Usually I hear 'temperament' used in the sense of 'Meantone temperament' or 'Well temperament'- which are as Wikipedia says, tuning systems that "slightly compromise the pure intervals of just intonation to meet other requirements." In other words, they are 'tweaks' to, or 'specifically-pitched versions of', an already-defined scale such as the Major / diatonic scale.
This "in other words" restatement seems to equate "the pure intervals of just intonation" with "an already-defined scale." But there is no reason why a scale, taken alone, should necessarily have any reference to just intervals. Just intervals are useful as harmonic intervals, while scales may be concerned only with melodic intervals. This is one reason why so many scales from various musical traditions comprise intervals that are not in just ratios: when a scale is not used harmonically, it does not matter whether its notes are pleasant when sounded at the same time.
Temperament is the compromise that arises when one tries to create a scale that works within certain restrictions.

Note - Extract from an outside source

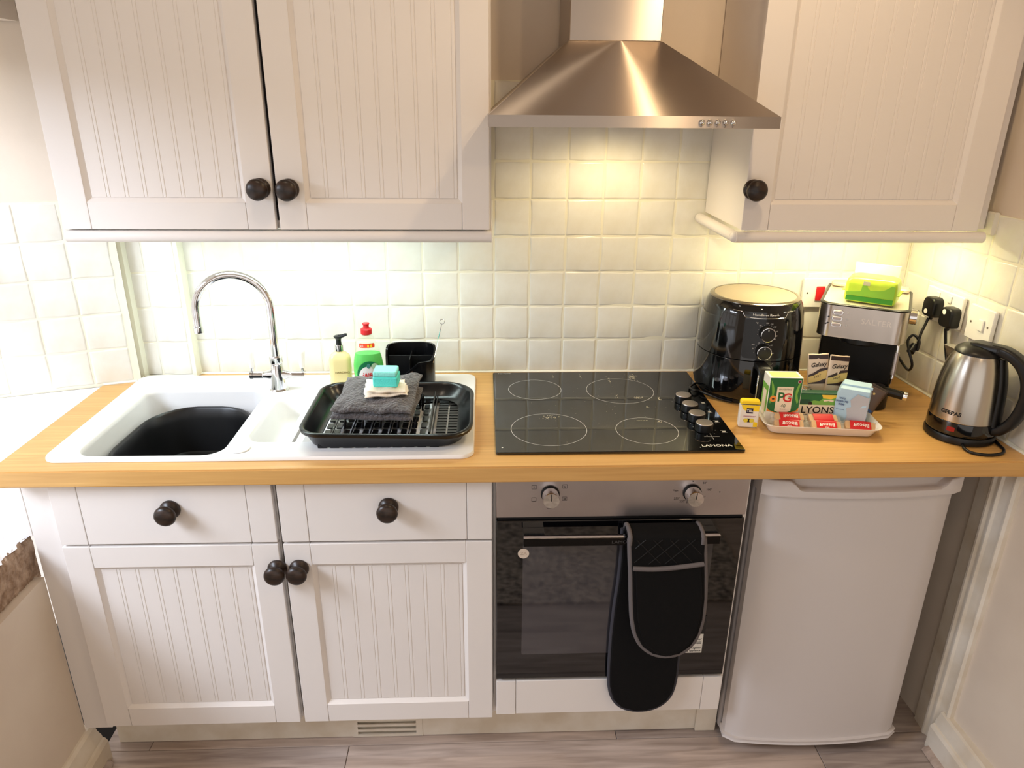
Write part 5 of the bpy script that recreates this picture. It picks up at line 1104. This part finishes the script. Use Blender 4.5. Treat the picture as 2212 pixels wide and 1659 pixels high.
# biscuits
blab = ['twin pack of biscuits in red wrapper at the front left of the tray', 'twin pack of biscuits in red wrapper at the front middle of the tray', 'twin pack of biscuits in red wrapper at the front right of the tray', 'red wrapped biscuit pack behind the front left pack', 'red wrapped biscuit pack behind the front middle pack']
for i, (x, y, z, rz) in enumerate(((-0.076, -0.0470, 0.0125, -4), (0.013, -0.0475, 0.0125, -2), (0.096, -0.0420, 0.0125, -9), (-0.072, -0.0300, 0.0235, 1), (0.010, -0.0270, 0.0215, 3))):
    P = intray(x, y, TZ+z)
    t = thing('biscuit_pack', blab[i], 'biscuits', P, 0, 'red wrapped biscuit packs on the tray', rot=(radians(34 if i < 3 else 26), 0, TR+radians(rz)))
    for s in (-1, 1):
        bm = BM(); prism(bm, rr(-0.0345, 0.0345, -0.0115, 0.0115, 0.005, 3), s*0.0036-0.003, s*0.0036+0.003, b=0.001); part('biscuit', bm, BISC, t)
    bm = BM(); loft(bm, [[Vector((x_, y_*0.0135, z_*0.0085)) for y_, z_ in rr(-1, 1, -1, 1, 0.5, 3)] for x_ in (-0.024, 0.024)], False, False); w_ = part('red_sleeve', bm, RED, t, smooth=50)
    for sg in (-1, 1):
        bm = BM(); loft(bm, [[Vector((sg*x_, y_*k_, z_*h_)) for y_, z_ in rr(-1, 1, -1, 1, 0.45, 3)] for x_, k_, h_ in ((0.0245, 0.0131, 0.0081), (0.0355, 0.0130, 0.0078), (0.039, 0.012, 0.0010), (0.044, 0.012, 0.0006))], False, False); part('clear_wrapper', bm, FILM, t, smooth=50)
    if i != 4: text('lettering', 'Biscoff', 0.0135, w_, PRINTW, Matrix.Translation((0.002, -0.0005, 0.0087)) @ Matrix.Rotation(pi, 4, 'Z'), bold=0.0002)
    if i in (0, 1): text('lettering', 'lotus', 0.005, w_, PRINTW, Matrix.Translation((0.0, -0.0088, 0.0087)) @ Matrix.Rotation(pi, 4, 'Z'))
# clip-top jar
t = thing('clip_jar', 'small clip top glass jar with wire bail behind the coffee packet', 'jar', intray(-0.026, 0.050, TZ), TR)
bm = BM(); lathe(bm, [(0.024, 0.001), (0.027, 0.004), (0.027, 0.060), (0.022, 0.070), (0.022, 0.078), (0.0205, 0.078), (0.0205, 0.070), (0.025, 0.058), (0.025, 0.006), (0.0001, 0.005)], 28); part('glass', bm, GLASSJ, t, smooth=50)
bm = BM(); lathe(bm, [(0.0235, 0.0785), (0.0245, 0.081), (0.022, 0.087), (0.012, 0.0885), (0.0001, 0.0885)], 28, M=Matrix.Translation((-0.012, 0.0, 0.012)) @ Matrix.Rotation(radians(-26), 4, 'Y')); part('lid', bm, CERAM, t, smooth=50)
bm = BM(); tube(bm, [(0.0232*cos(a*pi/10), 0.0232*sin(a*pi/10), 0.073) for a in range(20)], 0.0012, 6, closed=True)
tube(bm, smooth_path([(-0.024, -0.006, 0.073), (-0.036, -0.012, 0.060), (-0.040, -0.014, 0.078), (-0.030, -0.016, 0.092), (-0.012, -0.020, 0.088), (0.010, -0.026, 0.076), (0.030, -0.024, 0.074)], 5), 0.0012, 6)
tube(bm, smooth_path([(-0.030, -0.014, 0.066), (-0.016, -0.024, 0.080), (0.004, -0.026, 0.078), (0.022, -0.018, 0.074)], 5), 0.0012, 6)
tube(bm, smooth_path([(-0.034, -0.006, 0.070), (-0.044, -0.006, 0.088), (-0.034, -0.006, 0.100), (-0.020, -0.004, 0.106)], 5), 0.0012, 6); part('wire_bail', bm, CHROME, t, smooth=60)
# sweetener
t = thing('sweetener_dispenser', 'small white and yellow sweetener dispenser beside the tray', 'dispenser', (0.632, 0.202, WT), radians(-9))
bm = BM(); prism(bm, rr(-0.024, 0.024, 0.001, 0.062, [0.003, 0.003, 0.006, 0.006], 3), -0.009, 0.009, FRONT, b=0.0025); b = part('case', bm, WHITEP, t)
bm = BM(); prism(bm, rr(-0.0235, 0.0235, 0.0622, 0.0745, [0.006, 0.006, 0.001, 0.001], 4), -0.009, 0.009, FRONT, b=0.0025); part('yellow_cap', bm, YELLOW, t)
yF = -0.0091
fp('yellow_print', [(-0.022, 0.062), (0.022, 0.062), (0.022, 0.046), (-0.008, 0.046), (-0.016, 0.050)], 0, YELLOW, b); fp('yellow_corner', [(0.012, 0.004), (0.022, 0.004), (0.022, 0.016), (0.012, 0.018)], 0, YELLOW, b)
fp('logo_block', rr(-0.008, 0.008, 0.040, 0.054, 0.0005, 2), 0.0004, pm('logo_navy', (30, 26, 64), 0.5), b)
text('lettering', 'T&L', 0.0088, b, PRINTW, atf(0, yF-0.0008, 0.047), bold=0.0002); text('lettering', 'Sweetener', 0.0068, b, pm('script_pink', (190, 130, 160), 0.5), atf(0.0, yF-0.0004, 0.0325), shear=0.35)
fp('badge', rr(-0.013, 0.013, 0.016, 0.026, 0.0048, 4), 0.0002, PRINTK, b)
for x in (-0.0072, 0.0072): fp('badge_disc', circ(x, 0.021, 0.0056, n=16), 0.0005, pm('badge_yellow', (230, 214, 70), 0.5), b)

# ================================================================== RUG (behind the viewer, seen in the oven glass)
bm = BM(); bx(bm, -0.75, 0.95, -2.0, -0.62, 0.0006, 0.012, 0.003); rug = part('rug', bm, RUGM, None); tag(rug, 'coarse woven grey brown rug mirrored in the oven door', 'rug')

When different contexts call for the same note to be played at a different pitch, but the nature of the instrument dictates that the pitch of the note cannot actually be varied, compromise is necessary.
In European classical music, the restrictions are commonly harmonic. This is usually illustrated with the impossibility of closing the circle of fifths, because (3/2)12 is 129.746 while 27 is 128; the circle of fifths ends up 23.46 cents sharp.
Ïn 5-limit just intonation, however, which calls for "pure" major thirds in a 5:4 ratio, the problem arises much more rapidly. In fact, not really possible to define the major scale in just intonation if the notes of the scale will be used harmonically.
Consider a keyboard with just seven pitches, c, d, e, f, g, a, and b. We want to tune it so the perfect fourths and fifths are in the ratio 4:3 and 3:2, respectively, and the major thirds are in the ratio 5:4. Our fundamental C is 264 Hz. Here are E and G:
Desired | Source | Source
Pitch | Pitch | Frequency | Ratio | Result
--------|--------|-----------|-------|--------
E | C | 264 Hz. | 5:4 | 330 Hz.
G | C | 264 Hz. | 3:2 | 396 Hz.
There is the C major chord. Next, the dominant, working from G=396. Remember that the keyboard has only seven keys, so the D will be a fourth below the G at a ratio of 3:4 (instead of a fifth above at a ratio of 3:2):
Desired | Source | Source
Pitch | Pitch | Frequency | Ratio | Result
--------|--------|-----------|-------|-------
B | G | 396 Hz | 5:4 | 495 Hz
D | G | 396 Hz | 3:4 | 297 Hz
Let's check something here: when we defined B, we didn't only create a major third with G, but also a fifth with E. (We don't need to check the D against the G because we derived the D from the G to start with.) Are the B and the E in the correct relationship with one another?
Higher | Lower | Higher | Lower | Expected | Actual
Pitch | Pitch | Frequency | Frequency | Ratio | Ratio
-------|-------|-----------|-----------|----------|-------
B | E | 495 Hz | 330 Hz | 3:2 | 3:2
Fortunately, they are. Next, the subdominant, working from C=264:
Desired | Source | Source
Pitch | Pitch | Frequency | Ratio | Result
--------|--------|-----------|-------|-------
F | C | 264 Hz | 4:3 | 352 Hz
A | F | 352 Hz | 5:4 | 440 Hz
We don't need to check the F against C, because we derived it from C, but let's check the A against D:
Higher | Lower | Higher | Lower | Expected | Actual
Pitch | Pitch | Frequency | Frequency | Ratio | Ratio
-------|-------|-----------|-----------|----------|-------
A | D | 440 Hz | 297 Hz | 3:2 | 40:27
Oops! If we divide 40:27 by 3:2, we get 80:81. To get the perfect fifth above 297 Hz, we can multiply 440 Hz by 81:80, yielding 445.5 Hz, which is of course also the result of multiplying 297 by 3:2. The lower A at 440 Hz in fact beats quite unpleasantly against the D at 297 Hz.
The problem here is not the inconsistency between twelve fifths and seven octaves, but that between four fifths and one major third (plus two octaves). Since that difference is the syntonic comma, we can flatten each of the four fifths by a quarter of a syntonic comma to yield a pure third. This gives quarter-comma meantone temperament, and we didn't even need to think about other keys or chromatic notes before we found a need for it.
On the other hand, if you will never play the A at the same time as an F or a D, none of this is in the least problematic, and temperament would be quite unnecessary.